Ludzie od zawsze pragnęli rozrywki, więc futbol od bardzo dawna przyciągał tłumy na stadiony. Piłkarze przez dziesięciolecia otrzymywali coraz wyższe kontrakty, a rozgrywki niezmiennie spotykają się z wysokim globalnym zainteresowaniem. Już parę dekad temu stało się nieuniknione – świat piłki nożnej i świat mafii zaczęły się przenikać. Przynajmniej we Włoszech, gdzie narodziła się La cosa nostra.
„Neapol to uczciwe miasto”
– Diego, podejdź tu! Diego, wyjdź na balkon! – krzyczał Carmine Giuliano, jedna z ważniejszych osób w całej organizacji Camorry.
Pod balkon nowej gwiazdy SSC Napoli, mafioso przywiózł najnowszy model volvo 900. Kiedy Maradona ukazał się jego oczom, dał mu ekskluzywny samochód w prezencie.
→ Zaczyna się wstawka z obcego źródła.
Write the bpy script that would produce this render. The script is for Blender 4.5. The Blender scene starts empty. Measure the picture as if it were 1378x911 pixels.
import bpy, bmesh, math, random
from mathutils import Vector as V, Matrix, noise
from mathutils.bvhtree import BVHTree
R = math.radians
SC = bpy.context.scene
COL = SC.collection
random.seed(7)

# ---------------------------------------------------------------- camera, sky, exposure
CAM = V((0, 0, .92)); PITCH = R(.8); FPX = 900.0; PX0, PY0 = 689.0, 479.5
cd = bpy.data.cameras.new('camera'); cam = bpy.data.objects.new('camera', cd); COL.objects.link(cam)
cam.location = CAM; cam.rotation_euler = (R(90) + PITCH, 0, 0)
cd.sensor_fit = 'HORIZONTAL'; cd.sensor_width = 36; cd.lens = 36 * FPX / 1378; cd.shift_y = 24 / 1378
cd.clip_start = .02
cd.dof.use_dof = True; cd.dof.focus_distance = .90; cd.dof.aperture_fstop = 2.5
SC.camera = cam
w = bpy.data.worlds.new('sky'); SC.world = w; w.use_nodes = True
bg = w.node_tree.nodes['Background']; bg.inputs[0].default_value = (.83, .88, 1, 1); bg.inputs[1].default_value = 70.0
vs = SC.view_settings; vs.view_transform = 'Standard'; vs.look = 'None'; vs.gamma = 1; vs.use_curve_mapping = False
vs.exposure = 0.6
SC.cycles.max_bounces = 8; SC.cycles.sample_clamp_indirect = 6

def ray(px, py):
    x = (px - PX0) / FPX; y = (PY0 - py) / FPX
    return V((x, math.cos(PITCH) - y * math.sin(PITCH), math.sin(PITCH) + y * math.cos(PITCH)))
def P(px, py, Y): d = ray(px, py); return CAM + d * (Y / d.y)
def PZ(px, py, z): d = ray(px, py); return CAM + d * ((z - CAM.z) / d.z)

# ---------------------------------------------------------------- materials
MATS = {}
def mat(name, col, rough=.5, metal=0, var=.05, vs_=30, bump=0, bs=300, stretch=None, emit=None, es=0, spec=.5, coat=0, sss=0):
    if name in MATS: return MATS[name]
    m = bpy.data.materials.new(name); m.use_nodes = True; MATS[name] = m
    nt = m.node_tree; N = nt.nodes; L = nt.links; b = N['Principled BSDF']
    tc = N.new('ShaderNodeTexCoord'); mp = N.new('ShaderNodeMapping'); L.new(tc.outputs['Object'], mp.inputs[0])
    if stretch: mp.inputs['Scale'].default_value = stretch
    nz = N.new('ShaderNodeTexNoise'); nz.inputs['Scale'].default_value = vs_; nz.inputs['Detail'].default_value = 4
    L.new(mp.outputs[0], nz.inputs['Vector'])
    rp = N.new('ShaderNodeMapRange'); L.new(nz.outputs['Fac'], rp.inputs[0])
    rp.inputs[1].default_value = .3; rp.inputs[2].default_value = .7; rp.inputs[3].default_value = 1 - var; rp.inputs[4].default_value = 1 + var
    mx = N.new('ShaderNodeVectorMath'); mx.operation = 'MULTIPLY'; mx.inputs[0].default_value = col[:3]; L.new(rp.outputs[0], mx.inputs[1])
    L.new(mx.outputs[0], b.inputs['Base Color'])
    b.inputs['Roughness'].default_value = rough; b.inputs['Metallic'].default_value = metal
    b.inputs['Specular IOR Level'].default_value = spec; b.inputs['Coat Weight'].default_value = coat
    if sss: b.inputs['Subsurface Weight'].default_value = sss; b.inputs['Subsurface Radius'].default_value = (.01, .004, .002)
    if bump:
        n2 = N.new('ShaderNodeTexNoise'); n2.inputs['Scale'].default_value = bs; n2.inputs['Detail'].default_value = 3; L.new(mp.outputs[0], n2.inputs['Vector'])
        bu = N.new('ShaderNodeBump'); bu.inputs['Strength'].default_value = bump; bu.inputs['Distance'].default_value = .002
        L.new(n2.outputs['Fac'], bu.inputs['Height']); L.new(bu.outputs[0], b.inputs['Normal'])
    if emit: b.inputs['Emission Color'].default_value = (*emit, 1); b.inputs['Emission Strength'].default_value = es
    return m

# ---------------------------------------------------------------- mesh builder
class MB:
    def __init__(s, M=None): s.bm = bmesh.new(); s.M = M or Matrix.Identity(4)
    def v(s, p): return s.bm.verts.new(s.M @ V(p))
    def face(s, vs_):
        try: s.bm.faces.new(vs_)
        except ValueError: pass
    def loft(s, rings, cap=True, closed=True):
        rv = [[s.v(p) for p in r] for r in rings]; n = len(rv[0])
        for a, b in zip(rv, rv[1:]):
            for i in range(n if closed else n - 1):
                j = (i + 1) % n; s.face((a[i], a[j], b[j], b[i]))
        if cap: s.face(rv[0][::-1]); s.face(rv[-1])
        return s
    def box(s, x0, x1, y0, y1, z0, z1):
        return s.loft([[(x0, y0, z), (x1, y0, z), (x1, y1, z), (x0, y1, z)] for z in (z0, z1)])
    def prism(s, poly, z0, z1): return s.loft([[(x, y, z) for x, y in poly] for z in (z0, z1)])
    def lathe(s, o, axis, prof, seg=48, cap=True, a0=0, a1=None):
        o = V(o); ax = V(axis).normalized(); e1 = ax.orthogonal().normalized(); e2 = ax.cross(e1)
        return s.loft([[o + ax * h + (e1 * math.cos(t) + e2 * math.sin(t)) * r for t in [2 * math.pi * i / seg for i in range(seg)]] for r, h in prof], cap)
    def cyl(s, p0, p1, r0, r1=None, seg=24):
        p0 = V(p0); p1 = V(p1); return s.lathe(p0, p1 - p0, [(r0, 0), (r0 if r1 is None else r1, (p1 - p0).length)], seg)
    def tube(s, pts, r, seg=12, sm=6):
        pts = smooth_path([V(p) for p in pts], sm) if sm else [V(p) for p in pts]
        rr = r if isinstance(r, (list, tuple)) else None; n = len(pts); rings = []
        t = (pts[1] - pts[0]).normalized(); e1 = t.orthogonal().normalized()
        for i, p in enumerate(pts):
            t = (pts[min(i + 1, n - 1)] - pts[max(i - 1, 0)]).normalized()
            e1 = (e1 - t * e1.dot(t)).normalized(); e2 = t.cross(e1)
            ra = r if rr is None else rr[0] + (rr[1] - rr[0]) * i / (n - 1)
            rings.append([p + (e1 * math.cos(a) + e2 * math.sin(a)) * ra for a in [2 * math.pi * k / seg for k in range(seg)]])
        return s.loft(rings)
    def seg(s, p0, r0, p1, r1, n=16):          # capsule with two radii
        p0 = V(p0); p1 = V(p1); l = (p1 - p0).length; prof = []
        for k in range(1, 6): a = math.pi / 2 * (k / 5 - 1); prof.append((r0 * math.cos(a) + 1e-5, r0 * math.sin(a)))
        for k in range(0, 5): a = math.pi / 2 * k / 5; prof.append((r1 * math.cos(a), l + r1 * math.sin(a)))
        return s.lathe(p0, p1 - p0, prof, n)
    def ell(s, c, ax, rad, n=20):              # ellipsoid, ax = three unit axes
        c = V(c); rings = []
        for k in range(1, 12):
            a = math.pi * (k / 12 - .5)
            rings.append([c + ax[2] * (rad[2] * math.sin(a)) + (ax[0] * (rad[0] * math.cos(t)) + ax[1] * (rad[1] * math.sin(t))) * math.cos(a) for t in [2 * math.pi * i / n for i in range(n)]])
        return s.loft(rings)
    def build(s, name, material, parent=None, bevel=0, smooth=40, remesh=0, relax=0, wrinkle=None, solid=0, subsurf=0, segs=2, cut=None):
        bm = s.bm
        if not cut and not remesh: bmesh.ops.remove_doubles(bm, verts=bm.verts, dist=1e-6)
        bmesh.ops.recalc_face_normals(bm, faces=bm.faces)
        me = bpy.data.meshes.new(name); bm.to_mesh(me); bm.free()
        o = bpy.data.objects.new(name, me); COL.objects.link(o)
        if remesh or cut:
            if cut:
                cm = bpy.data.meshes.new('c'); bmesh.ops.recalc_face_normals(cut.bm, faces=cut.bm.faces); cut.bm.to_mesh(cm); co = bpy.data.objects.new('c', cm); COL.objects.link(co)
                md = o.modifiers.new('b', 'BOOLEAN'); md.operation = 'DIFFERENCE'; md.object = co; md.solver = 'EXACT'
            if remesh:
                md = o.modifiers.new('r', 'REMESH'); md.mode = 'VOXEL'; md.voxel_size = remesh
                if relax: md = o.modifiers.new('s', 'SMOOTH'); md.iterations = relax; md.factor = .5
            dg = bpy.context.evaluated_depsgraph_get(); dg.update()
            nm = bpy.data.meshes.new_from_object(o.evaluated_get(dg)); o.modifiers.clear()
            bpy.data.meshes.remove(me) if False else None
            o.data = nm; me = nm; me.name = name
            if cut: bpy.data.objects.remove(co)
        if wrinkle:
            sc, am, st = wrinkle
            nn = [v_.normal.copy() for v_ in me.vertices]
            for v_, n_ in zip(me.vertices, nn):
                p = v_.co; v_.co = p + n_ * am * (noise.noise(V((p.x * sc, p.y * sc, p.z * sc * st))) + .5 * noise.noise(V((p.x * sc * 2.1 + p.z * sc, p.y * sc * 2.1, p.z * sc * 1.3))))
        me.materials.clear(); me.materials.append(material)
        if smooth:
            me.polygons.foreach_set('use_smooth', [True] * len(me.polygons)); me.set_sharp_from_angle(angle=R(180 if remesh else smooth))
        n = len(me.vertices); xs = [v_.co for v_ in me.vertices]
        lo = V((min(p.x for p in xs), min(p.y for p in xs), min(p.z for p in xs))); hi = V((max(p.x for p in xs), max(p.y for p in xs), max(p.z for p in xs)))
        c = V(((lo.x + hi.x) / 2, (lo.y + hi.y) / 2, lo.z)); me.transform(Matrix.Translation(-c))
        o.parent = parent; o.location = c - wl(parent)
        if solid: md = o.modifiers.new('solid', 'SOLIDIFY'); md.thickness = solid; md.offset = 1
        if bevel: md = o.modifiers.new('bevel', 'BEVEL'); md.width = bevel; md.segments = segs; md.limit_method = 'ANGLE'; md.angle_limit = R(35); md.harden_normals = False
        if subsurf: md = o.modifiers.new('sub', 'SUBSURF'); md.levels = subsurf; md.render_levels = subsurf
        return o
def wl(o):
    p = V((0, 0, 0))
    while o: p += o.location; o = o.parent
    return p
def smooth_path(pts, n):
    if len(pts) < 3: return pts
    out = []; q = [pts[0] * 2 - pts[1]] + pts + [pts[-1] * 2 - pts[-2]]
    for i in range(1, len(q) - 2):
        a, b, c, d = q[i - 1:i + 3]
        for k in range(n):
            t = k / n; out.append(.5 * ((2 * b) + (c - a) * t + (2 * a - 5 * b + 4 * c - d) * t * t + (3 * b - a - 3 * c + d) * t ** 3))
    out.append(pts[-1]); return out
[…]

Zdumiony Maradona rozpoznał przybysza i prędko zapytał:
– Ale co za to chcesz?
Carmine Giuliano, łagodnie się uśmiechnął, po czym odrzekł:
– Nic. Diego, zrób sobie ze mną zdjęcie.
Przypuszczalnie takie były początki długiej znajomości Maradony z mafijnym półświatkiem. Znajomości, która dała mu życie, jakiego tylko zapragnął, ale też znajomości, która, w późniejszym czasie, obróciła się przeciwko niemu samemu. Która niemal wpędziła go do grobu.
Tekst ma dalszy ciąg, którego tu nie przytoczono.